■ **The request**: Leave the pictures out, and retype all of the material exactly as written.

■ **Provided material**:
_ _ _

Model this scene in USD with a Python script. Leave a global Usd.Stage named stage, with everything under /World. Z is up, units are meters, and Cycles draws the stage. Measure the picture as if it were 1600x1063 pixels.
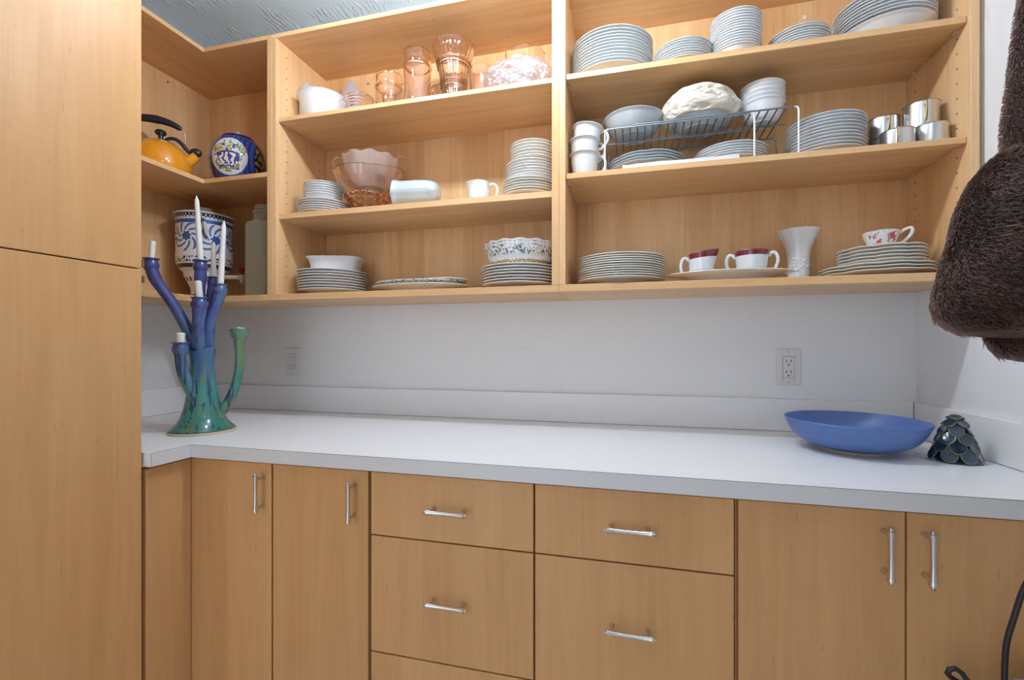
import math, numpy as np, trimesh, usdkit, meshkit
from math import sin, cos, pi, hypot, atan2
from pxr import Usd, UsdGeom, UsdShade, UsdLux, Gf, Sdf, Vt
from shapely.geometry import Polygon

stage = Usd.Stage.CreateInMemory()
UsdGeom.SetStageUpAxis(stage, 'Z'); UsdGeom.SetStageMetersPerUnit(stage, 1.0)
UsdGeom.Xform.Define(stage, '/World'); UsdGeom.Scope.Define(stage, '/World/Looks')
RNG = np.random.default_rng(7)

# ------------------------------------------------------------------ camera, light, exposure
EXPOSURE = 0.18
AMBIENT = 0.62
BULB = 160.0
FILL_GLOBE = 7.0
FILL_GLOBE_AT = (1.90, -1.40, 2.20)
BULBS = [(1.00, -0.62, 2.215), (1.43, -0.62, 2.215), (1.565, -0.62, 2.215), (1.71, -0.62, 2.215)]
FPX = 728.03
cam = UsdGeom.Camera.Define(stage, '/World/camera')
cam.AddTranslateOp().Set(Gf.Vec3d(1.7996, -1.651, 1.184))
cam.AddRotateXYZOp().Set(Gf.Vec3f(90, 0, math.degrees(0.2543)))
cam.CreateHorizontalApertureAttr(36.0); cam.CreateVerticalApertureAttr(36.0 * 1063 / 1600)
cam.CreateFocalLengthAttr(FPX * 36.0 / 1600)
cam.CreateVerticalApertureOffsetAttr(8.915 * 36.0 / 1600)
cam.CreateExposureAttr(EXPOSURE); cam.CreateClippingRangeAttr(Gf.Vec2f(0.02, 100))
ambient_dome = UsdLux.DomeLight.Define(stage, '/World/ambient_dome')
ambient_dome.CreateIntensityAttr(AMBIENT); ambient_dome.CreateColorAttr(Gf.Vec3f(0.91, 0.975, 1.05))  # unseen light beyond the front opening, softens shade on the cabinet fronts

# ------------------------------------------------------------------ material graphs
class Ref:
    def __init__(s, n, k): s.n, s.k = n, k
class Node:
    def __init__(s, n): s._n = n
    def __getattr__(s, k): return Ref(s._n, k)
class G:
    def __init__(s): s.nodes, s.links = {}, []
    def n(s, kind, **kw):
        name = 'n%d' % len(s.nodes); vals = {}
        for k, v in kw.items():
            if isinstance(v, Ref): s.links.append((f'{v.n}.{v.k}', f'{name}.{k}'))
            else: vals[k] = v
        s.nodes[name] = (kind, vals); return Node(name)
    def m(s, op, a, b=0.0, c=0.0, clamp=False):
        return s.n('math', math_type=op, value1=a, value2=b, value3=c, use_clamp=clamp).value
    def mix(s, f, a, b, t='mix'): return s.n('mix', mix_type=t, fac=f, color1=a, color2=b).color
    def ramp(s, f, *st): return s.n('rgb_ramp', fac=f, ramp=list(st)).color
    def step(s, v, lo, hi): return s.n('map_range', value=v, from_min=lo, from_max=hi, to_min=0.0, to_max=1.0, clamp=True, range_type='smoothstep').result
    def noise(s, vec, scale, detail=2.0, rough=0.5, dist=0.0):
        return s.n('noise_texture', vector=vec, scale=scale, detail=detail, roughness=rough, distortion=dist).fac
    def map(s, vec, sc=(1, 1, 1), loc=(0, 0, 0)): return s.n('mapping', mapping_type='point', vector=vec, scale=sc, location=loc).vector
    def pos(s): return s.n('geometry').position
    def obj(s): return s.n('texture_coordinate').object
    def xyz(s, v):
        q = s.n('separate_xyz', vector=v); return q.x, q.y, q.z
    def bump(s, h, strength=0.2, dist=0.001):
        return s.n('bump', height=h, strength=strength, distance=dist).normal
    def done(s, name, surf):
        return usdkit.material(stage, '/World/Looks/' + name, s.nodes, s.links, surface=f'{surf.n}.{surf.k}')

M = {}
def plain(name, col, rough=0.5, **kw):
    g = G(); p = g.n('principled_bsdf', base_color=tuple(col), roughness=rough, **kw)
    M[name] = g.done(name, p.BSDF)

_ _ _

■ **Complete output**:
Model this scene in USD with a Python script. Leave a global Usd.Stage named stage, with everything under /World. Z is up, units are meters, and Cycles draws the stage. Measure the picture as if it were 1600x1063 pixels.
import math, numpy as np, trimesh, usdkit, meshkit
from math import sin, cos, pi, hypot, atan2
from pxr import Usd, UsdGeom, UsdShade, UsdLux, Gf, Sdf, Vt
from shapely.geometry import Polygon

stage = Usd.Stage.CreateInMemory()
UsdGeom.SetStageUpAxis(stage, 'Z'); UsdGeom.SetStageMetersPerUnit(stage, 1.0)
UsdGeom.Xform.Define(stage, '/World'); UsdGeom.Scope.Define(stage, '/World/Looks')
RNG = np.random.default_rng(7)

# ------------------------------------------------------------------ camera, light, exposure
EXPOSURE = 0.18
AMBIENT = 0.62
BULB = 160.0
FILL_GLOBE = 7.0
FILL_GLOBE_AT = (1.90, -1.40, 2.20)
BULBS = [(1.00, -0.62, 2.215), (1.43, -0.62, 2.215), (1.565, -0.62, 2.215), (1.71, -0.62, 2.215)]
FPX = 728.03
cam = UsdGeom.Camera.Define(stage, '/World/camera')
cam.AddTranslateOp().Set(Gf.Vec3d(1.7996, -1.651, 1.184))
cam.AddRotateXYZOp().Set(Gf.Vec3f(90, 0, math.degrees(0.2543)))
cam.CreateHorizontalApertureAttr(36.0); cam.CreateVerticalApertureAttr(36.0 * 1063 / 1600)
cam.CreateFocalLengthAttr(FPX * 36.0 / 1600)
cam.CreateVerticalApertureOffsetAttr(8.915 * 36.0 / 1600)
cam.CreateExposureAttr(EXPOSURE); cam.CreateClippingRangeAttr(Gf.Vec2f(0.02, 100))
ambient_dome = UsdLux.DomeLight.Define(stage, '/World/ambient_dome')
ambient_dome.CreateIntensityAttr(AMBIENT); ambient_dome.CreateColorAttr(Gf.Vec3f(0.91, 0.975, 1.05))  # unseen light beyond the front opening, softens shade on the cabinet fronts

# ------------------------------------------------------------------ material graphs
class Ref:
    def __init__(s, n, k): s.n, s.k = n, k
class Node:
    def __init__(s, n): s._n = n
    def __getattr__(s, k): return Ref(s._n, k)
class G:
    def __init__(s): s.nodes, s.links = {}, []
    def n(s, kind, **kw):
        name = 'n%d' % len(s.nodes); vals = {}
        for k, v in kw.items():
            if isinstance(v, Ref): s.links.append((f'{v.n}.{v.k}', f'{name}.{k}'))
            else: vals[k] = v
        s.nodes[name] = (kind, vals); return Node(name)
    def m(s, op, a, b=0.0, c=0.0, clamp=False):
        return s.n('math', math_type=op, value1=a, value2=b, value3=c, use_clamp=clamp).value
    def mix(s, f, a, b, t='mix'): return s.n('mix', mix_type=t, fac=f, color1=a, color2=b).color
    def ramp(s, f, *st): return s.n('rgb_ramp', fac=f, ramp=list(st)).color
    def step(s, v, lo, hi): return s.n('map_range', value=v, from_min=lo, from_max=hi, to_min=0.0, to_max=1.0, clamp=True, range_type='smoothstep').result
    def noise(s, vec, scale, detail=2.0, rough=0.5, dist=0.0):
        return s.n('noise_texture', vector=vec, scale=scale, detail=detail, roughness=rough, distortion=dist).fac
    def map(s, vec, sc=(1, 1, 1), loc=(0, 0, 0)): return s.n('mapping', mapping_type='point', vector=vec, scale=sc, location=loc).vector
    def pos(s): return s.n('geometry').position
    def obj(s): return s.n('texture_coordinate').object
    def xyz(s, v):
        q = s.n('separate_xyz', vector=v); return q.x, q.y, q.z
    def bump(s, h, strength=0.2, dist=0.001):
        return s.n('bump', height=h, strength=strength, distance=dist).normal
    def done(s, name, surf):
        return usdkit.material(stage, '/World/Looks/' + name, s.nodes, s.links, surface=f'{surf.n}.{surf.k}')

M = {}
def plain(name, col, rough=0.5, **kw):
    g = G(); p = g.n('principled_bsdf', base_color=tuple(col), roughness=rough, **kw)
    M[name] = g.done(name, p.BSDF)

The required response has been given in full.